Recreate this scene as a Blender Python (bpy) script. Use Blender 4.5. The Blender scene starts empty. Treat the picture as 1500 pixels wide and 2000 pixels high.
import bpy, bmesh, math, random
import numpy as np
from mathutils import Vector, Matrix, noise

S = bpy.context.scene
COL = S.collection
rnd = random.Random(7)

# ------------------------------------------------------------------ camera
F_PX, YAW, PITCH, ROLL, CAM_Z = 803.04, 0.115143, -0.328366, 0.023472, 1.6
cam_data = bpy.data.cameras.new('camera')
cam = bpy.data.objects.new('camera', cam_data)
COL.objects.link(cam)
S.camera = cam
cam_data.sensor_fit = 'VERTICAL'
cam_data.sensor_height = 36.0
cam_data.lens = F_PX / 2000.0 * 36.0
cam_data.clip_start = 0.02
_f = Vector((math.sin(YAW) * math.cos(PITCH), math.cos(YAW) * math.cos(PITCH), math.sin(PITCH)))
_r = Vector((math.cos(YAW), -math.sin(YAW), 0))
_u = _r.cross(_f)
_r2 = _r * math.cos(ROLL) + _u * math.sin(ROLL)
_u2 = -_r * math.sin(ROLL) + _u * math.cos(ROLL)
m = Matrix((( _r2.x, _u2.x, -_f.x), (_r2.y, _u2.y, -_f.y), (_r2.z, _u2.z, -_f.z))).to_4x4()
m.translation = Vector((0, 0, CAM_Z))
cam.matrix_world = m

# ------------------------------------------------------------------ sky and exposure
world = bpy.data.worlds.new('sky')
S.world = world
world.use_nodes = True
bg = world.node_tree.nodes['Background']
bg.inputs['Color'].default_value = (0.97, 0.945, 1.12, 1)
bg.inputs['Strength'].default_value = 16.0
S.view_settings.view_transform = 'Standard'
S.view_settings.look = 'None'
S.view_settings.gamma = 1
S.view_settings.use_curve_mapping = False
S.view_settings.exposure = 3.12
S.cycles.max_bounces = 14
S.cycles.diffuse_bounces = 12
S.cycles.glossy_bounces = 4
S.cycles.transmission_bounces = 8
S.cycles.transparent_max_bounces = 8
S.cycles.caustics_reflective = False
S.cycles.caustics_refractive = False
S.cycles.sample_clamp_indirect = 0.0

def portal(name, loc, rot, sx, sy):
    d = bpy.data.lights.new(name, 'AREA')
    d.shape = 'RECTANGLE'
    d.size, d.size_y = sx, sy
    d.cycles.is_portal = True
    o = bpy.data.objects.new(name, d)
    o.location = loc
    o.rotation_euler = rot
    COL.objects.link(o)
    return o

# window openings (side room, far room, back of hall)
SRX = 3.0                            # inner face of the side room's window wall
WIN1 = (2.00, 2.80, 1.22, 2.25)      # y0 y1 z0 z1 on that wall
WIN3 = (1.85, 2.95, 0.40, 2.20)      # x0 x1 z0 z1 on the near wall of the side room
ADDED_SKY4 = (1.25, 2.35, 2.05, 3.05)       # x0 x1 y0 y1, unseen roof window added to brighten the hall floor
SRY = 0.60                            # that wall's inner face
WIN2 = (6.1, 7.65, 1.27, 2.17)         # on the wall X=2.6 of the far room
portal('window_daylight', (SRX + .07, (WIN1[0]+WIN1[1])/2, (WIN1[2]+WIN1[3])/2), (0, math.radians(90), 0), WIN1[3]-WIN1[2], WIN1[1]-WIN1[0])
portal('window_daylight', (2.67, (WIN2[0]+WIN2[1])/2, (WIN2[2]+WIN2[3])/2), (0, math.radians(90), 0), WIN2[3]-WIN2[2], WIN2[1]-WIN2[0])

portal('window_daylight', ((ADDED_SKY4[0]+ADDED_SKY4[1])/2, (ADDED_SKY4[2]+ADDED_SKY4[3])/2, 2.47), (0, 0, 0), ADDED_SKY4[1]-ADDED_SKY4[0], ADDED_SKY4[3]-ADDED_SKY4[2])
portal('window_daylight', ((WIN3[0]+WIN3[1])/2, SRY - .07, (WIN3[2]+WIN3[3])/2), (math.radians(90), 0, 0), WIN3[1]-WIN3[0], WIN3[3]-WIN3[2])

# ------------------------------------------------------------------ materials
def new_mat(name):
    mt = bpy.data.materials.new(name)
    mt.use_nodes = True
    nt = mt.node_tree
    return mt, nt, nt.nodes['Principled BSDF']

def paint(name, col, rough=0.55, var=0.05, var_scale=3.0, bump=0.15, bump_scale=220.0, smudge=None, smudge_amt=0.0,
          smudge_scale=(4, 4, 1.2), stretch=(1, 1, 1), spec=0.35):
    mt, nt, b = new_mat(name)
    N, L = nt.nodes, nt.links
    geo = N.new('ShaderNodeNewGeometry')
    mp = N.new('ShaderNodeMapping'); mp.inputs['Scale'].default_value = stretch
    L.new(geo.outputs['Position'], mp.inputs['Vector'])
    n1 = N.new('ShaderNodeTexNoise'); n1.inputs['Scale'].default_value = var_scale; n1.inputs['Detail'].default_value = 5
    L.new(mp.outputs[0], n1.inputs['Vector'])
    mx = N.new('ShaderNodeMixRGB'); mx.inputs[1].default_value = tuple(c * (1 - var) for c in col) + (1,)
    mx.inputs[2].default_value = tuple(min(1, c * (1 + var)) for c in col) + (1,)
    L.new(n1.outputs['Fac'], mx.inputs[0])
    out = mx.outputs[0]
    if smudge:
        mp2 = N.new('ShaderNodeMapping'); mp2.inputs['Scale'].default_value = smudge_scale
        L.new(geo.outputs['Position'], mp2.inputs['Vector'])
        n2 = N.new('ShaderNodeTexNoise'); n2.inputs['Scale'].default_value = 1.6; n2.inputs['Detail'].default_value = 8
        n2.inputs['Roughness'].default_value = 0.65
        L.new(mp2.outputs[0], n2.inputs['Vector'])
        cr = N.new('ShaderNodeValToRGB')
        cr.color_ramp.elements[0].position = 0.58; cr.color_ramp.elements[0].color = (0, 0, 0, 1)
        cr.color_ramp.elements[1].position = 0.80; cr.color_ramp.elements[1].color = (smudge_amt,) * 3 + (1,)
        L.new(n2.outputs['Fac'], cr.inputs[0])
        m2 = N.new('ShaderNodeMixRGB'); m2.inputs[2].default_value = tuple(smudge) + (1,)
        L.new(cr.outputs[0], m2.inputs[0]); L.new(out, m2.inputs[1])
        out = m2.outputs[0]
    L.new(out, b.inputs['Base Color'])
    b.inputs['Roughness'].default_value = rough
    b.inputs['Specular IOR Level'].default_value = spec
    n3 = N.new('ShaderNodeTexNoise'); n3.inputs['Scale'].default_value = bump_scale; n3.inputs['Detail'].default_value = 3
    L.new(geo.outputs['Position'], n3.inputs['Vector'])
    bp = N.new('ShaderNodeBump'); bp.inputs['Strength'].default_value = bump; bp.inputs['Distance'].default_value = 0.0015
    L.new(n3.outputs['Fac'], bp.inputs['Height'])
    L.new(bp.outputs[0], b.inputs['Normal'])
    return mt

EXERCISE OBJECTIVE
Repeat exactly, please, each line from the beginning of the data through the line with "rnd = random.Random(7)" in it, and only those lines.

FINISHED EXERCISE
Recreate this scene as a Blender Python (bpy) script. Use Blender 4.5. The Blender scene starts empty. Treat the picture as 1500 pixels wide and 2000 pixels high.
import bpy, bmesh, math, random
import numpy as np
from mathutils import Vector, Matrix, noise

S = bpy.context.scene
COL = S.collection
rnd = random.Random(7)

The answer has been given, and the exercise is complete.